GIVEN REQUEST: Give a verbatim copy of the lines below, minus the pictures.

* START RAW DATA *

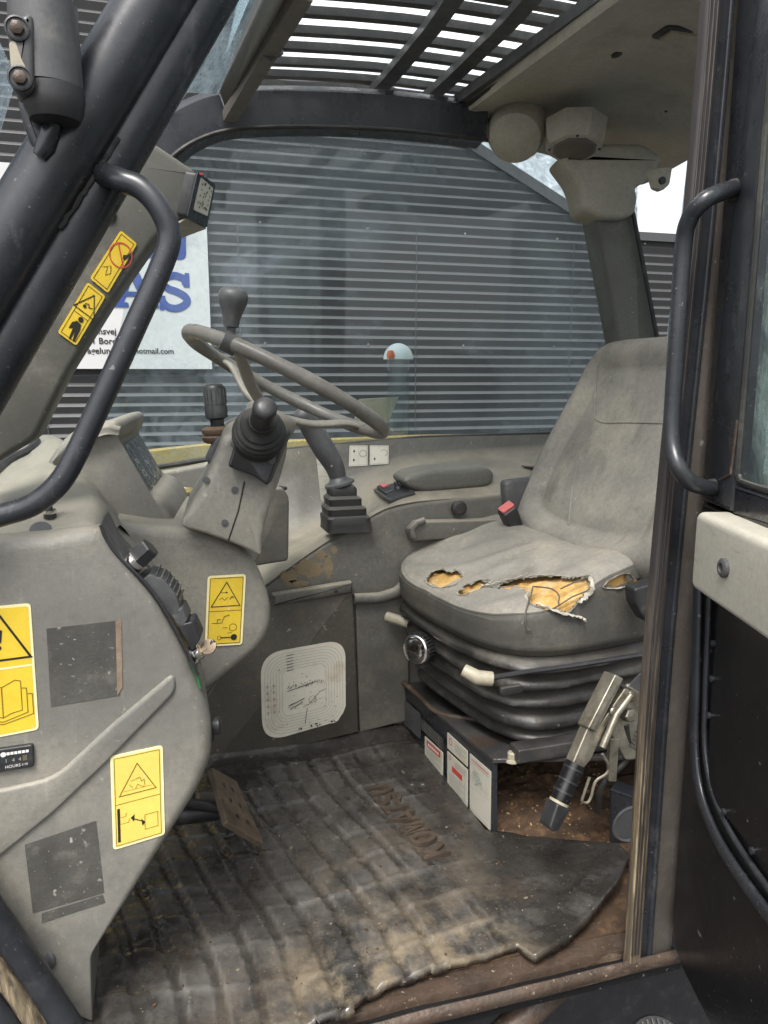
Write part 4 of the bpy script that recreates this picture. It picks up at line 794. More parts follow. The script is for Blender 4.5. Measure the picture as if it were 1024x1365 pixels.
ga0, ga1 = W(345, 580, Y=1.062), W(354, 541, Y=.985); ga = (ga1 - ga0); gl_ = ga.length; ga.normalize()
prof = [(.036, -.01)]
for k, (r1, r0) in enumerate(((.037, .031), (.036, .029), (.033, .025), (.028, .021))):
    z = gl_ * (.02 + k * .095); prof += [(r1 * .97, z), (r1, z + gl_ * .03), (r1 * .96, z + gl_ * .06), (r0, z + gl_ * .085)]
prof += [(.0175, gl_ * .48), (.0175, gl_ * .52)]
mk('stalk_gaiter', lathe(prof, ga0, ga, 32), M['rubber'], scol, 60)
mk('stalk_knob', lathe([(.0165, gl_ * .45), (.0155, gl_ * .8), (.0158, gl_ * .86), (.0158, gl_ * .93), (.013, gl_ * .98), (.007, gl_ * 1.0), (.001, gl_ * 1.005)], ga0, ga, 28), M['lever'], scol, 60)
# far stalk (gear selector) behind the cowl
s0_, s1_ = W(292, 590, Y=1.24), W(285, 512, Y=1.24); sa = (s1_ - s0_).normalized(); sl = (s1_ - s0_).length
fs = thing('gear_stalk', 'black twist grip stalk with brown ring behind steering column', 'stalk', s0_)
mk('brown_collar', lathe([(.020, -.004), (.025, 0), (.026, .006), (.022, .009), (.025, .012), (.025, .018), (.018, .022)], s0_ + Vector((0, 0, .004)), sa, 28), M['brownrubber'], fs, 50)
mk('twist_grip', lathe([(.010, .015), (.011, sl * .4), (.0175, sl * .43), (.0175, sl * .62), (.0165, sl * .64), (.0165, sl * .94), (.012, sl * 1.0), (.001, sl * 1.01)], s0_, sa, 28), M['lever'], fs, 50)
x_, y_, z_ = frame(sa)
for k in range(14):
    a = 2 * math.pi * k / 14; q = s0_ + (x_ * math.cos(a) + y_ * math.sin(a)) * .0168
    mk('grip_rib', tube([q + sa * sl * .66, q + sa * sl * .92], .0014, 6), M['greyp'], fs)
mk('stalk_base', slab(rnd(Ws([(276, 612), (290, 582), (312, 584), (304, 622), (282, 626)], 1.2), .004), (0, .04, 0), .004), M['greyp'], fs)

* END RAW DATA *

ANSWER TO THIS EXERCISE:
Write part 4 of the bpy script that recreates this picture. It picks up at line 794. More parts follow. The script is for Blender 4.5. Measure the picture as if it were 1024x1365 pixels.
ga0, ga1 = W(345, 580, Y=1.062), W(354, 541, Y=.985); ga = (ga1 - ga0); gl_ = ga.length; ga.normalize()
prof = [(.036, -.01)]
for k, (r1, r0) in enumerate(((.037, .031), (.036, .029), (.033, .025), (.028, .021))):
    z = gl_ * (.02 + k * .095); prof += [(r1 * .97, z), (r1, z + gl_ * .03), (r1 * .96, z + gl_ * .06), (r0, z + gl_ * .085)]
prof += [(.0175, gl_ * .48), (.0175, gl_ * .52)]
mk('stalk_gaiter', lathe(prof, ga0, ga, 32), M['rubber'], scol, 60)
mk('stalk_knob', lathe([(.0165, gl_ * .45), (.0155, gl_ * .8), (.0158, gl_ * .86), (.0158, gl_ * .93), (.013, gl_ * .98), (.007, gl_ * 1.0), (.001, gl_ * 1.005)], ga0, ga, 28), M['lever'], scol, 60)
# far stalk (gear selector) behind the cowl
s0_, s1_ = W(292, 590, Y=1.24), W(285, 512, Y=1.24); sa = (s1_ - s0_).normalized(); sl = (s1_ - s0_).length
fs = thing('gear_stalk', 'black twist grip stalk with brown ring behind steering column', 'stalk', s0_)
mk('brown_collar', lathe([(.020, -.004), (.025, 0), (.026, .006), (.022, .009), (.025, .012), (.025, .018), (.018, .022)], s0_ + Vector((0, 0, .004)), sa, 28), M['brownrubber'], fs, 50)
mk('twist_grip', lathe([(.010, .015), (.011, sl * .4), (.0175, sl * .43), (.0175, sl * .62), (.0165, sl * .64), (.0165, sl * .94), (.012, sl * 1.0), (.001, sl * 1.01)], s0_, sa, 28), M['lever'], fs, 50)
x_, y_, z_ = frame(sa)
for k in range(14):
    a = 2 * math.pi * k / 14; q = s0_ + (x_ * math.cos(a) + y_ * math.sin(a)) * .0168
    mk('grip_rib', tube([q + sa * sl * .66, q + sa * sl * .92], .0014, 6), M['greyp'], fs)
mk('stalk_base', slab(rnd(Ws([(276, 612), (290, 582), (312, 584), (304, 622), (282, 626)], 1.2), .004), (0, .04, 0), .004), M['greyp'], fs)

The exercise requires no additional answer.